風と水素で走る「CO2排出実質ゼロ」船、長崎・佐世保で実証実験に成功

風と水素で走る「CO2排出実質ゼロ」船、長崎・佐世保で実証実験に成功

商船三井など、30年までの開発目指す

商船三井は12月9日、大内海洋コンサルタント、海上・港湾・航空技術研究所、海上技術安全研究所、スマートデザイン、東京大学大学院新領域創成科学研究科、西日本流体技研、日本海事協会、みらいえね企画と組んで昨年11月から進めてきた、風力と水素を活用したゼロエミッション(CO2排出実質ゼロ)事業「ウインドハンタープロジェクト」に関し、長崎県佐世保市でヨットを使った実証実験に成功したと発表した。
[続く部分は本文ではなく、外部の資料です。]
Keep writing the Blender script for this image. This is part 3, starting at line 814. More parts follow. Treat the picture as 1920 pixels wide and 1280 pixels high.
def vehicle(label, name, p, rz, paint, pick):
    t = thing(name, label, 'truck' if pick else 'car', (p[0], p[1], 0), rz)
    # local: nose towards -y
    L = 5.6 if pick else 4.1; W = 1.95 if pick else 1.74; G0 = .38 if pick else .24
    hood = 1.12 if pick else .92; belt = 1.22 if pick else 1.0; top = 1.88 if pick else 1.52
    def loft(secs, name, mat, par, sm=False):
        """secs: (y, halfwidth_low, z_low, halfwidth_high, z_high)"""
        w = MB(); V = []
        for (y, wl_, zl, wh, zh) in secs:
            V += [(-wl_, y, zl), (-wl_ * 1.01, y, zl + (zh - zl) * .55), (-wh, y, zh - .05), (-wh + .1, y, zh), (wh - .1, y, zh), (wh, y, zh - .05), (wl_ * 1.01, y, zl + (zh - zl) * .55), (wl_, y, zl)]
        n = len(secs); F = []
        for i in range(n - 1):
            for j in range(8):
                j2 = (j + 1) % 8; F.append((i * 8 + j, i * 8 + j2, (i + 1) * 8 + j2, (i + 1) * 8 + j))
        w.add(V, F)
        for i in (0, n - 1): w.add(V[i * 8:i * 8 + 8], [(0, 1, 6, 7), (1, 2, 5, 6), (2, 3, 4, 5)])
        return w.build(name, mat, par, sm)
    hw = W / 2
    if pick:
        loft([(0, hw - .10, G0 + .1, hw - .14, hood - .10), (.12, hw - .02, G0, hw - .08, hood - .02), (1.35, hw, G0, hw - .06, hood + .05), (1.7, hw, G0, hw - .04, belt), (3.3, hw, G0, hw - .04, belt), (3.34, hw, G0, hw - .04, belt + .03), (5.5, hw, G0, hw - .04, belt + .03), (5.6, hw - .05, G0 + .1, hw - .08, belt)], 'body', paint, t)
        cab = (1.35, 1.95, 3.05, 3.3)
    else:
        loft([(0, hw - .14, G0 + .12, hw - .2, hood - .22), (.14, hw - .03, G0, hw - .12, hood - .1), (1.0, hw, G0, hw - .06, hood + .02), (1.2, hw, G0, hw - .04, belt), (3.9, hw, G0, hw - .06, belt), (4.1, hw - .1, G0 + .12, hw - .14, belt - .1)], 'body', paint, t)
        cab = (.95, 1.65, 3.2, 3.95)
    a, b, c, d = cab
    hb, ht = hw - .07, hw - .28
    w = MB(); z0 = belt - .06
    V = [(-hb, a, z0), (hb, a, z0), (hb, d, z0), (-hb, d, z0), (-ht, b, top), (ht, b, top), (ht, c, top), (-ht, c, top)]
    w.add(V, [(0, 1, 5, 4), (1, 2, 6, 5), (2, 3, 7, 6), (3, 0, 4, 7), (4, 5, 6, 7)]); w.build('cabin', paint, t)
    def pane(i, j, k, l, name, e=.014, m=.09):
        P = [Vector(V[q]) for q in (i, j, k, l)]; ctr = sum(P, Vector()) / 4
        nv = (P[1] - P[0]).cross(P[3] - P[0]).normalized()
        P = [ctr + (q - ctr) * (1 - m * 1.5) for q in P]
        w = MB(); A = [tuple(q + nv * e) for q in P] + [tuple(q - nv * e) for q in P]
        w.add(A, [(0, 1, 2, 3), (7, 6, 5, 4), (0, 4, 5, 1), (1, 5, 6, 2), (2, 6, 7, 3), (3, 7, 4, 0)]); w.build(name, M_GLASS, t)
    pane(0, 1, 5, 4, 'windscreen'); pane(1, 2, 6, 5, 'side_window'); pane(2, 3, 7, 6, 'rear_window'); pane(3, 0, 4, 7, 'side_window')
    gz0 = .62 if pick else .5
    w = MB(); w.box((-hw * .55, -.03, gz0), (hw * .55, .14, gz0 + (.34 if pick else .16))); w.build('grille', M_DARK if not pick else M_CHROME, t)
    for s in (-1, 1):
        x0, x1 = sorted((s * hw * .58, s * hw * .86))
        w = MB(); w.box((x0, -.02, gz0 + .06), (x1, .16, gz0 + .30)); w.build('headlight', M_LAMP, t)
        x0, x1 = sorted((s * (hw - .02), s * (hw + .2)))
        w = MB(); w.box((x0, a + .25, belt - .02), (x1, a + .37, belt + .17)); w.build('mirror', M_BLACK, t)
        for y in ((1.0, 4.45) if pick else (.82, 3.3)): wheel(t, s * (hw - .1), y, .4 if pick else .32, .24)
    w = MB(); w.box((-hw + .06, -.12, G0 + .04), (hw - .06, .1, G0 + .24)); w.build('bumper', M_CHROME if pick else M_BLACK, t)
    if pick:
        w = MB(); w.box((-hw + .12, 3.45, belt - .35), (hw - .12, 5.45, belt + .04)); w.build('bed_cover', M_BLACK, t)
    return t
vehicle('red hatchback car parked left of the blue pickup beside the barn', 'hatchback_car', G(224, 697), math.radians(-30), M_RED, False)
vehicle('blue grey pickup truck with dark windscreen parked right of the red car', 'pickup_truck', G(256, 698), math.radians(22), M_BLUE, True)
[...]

同船は強風時には風力で航行すると同時に、風力を使用して水中タービンで発電し、水素を船内で生産・貯蔵できるのが特徴。風が弱い時は貯蔵した水素を使用して燃料電池で発電、プロペラで推進する。

11月24日よりこれまで計5回の試験航行を実施し、

①海洋風による発電
②水素生産
③水素貯蔵
④貯蔵水素を使用した燃料電池による発電
⑤電動プロペラによる推進

——という一連のサイクルを成功させた。


左図:発電タービン(奥)による発電状況と推進機(手前)中央図:水素ルーム内の様子、右図:帆を下ろし水素燃料電池で推進中の船尾の航跡

今後さらに各種機器の実性能特性や船(プラント)自体の効率などを検証し、航行データの蓄積と解析を重ね、2022年3月までの実証実験終了(ステージ1)を目指す。その後のロードマップとして、24年までに長さ60メートルの帆船を使って実証を行い(ステージ2)、30年までに大型ゼロエミッション輸送船の開発・建造(ステージ3)を想定している。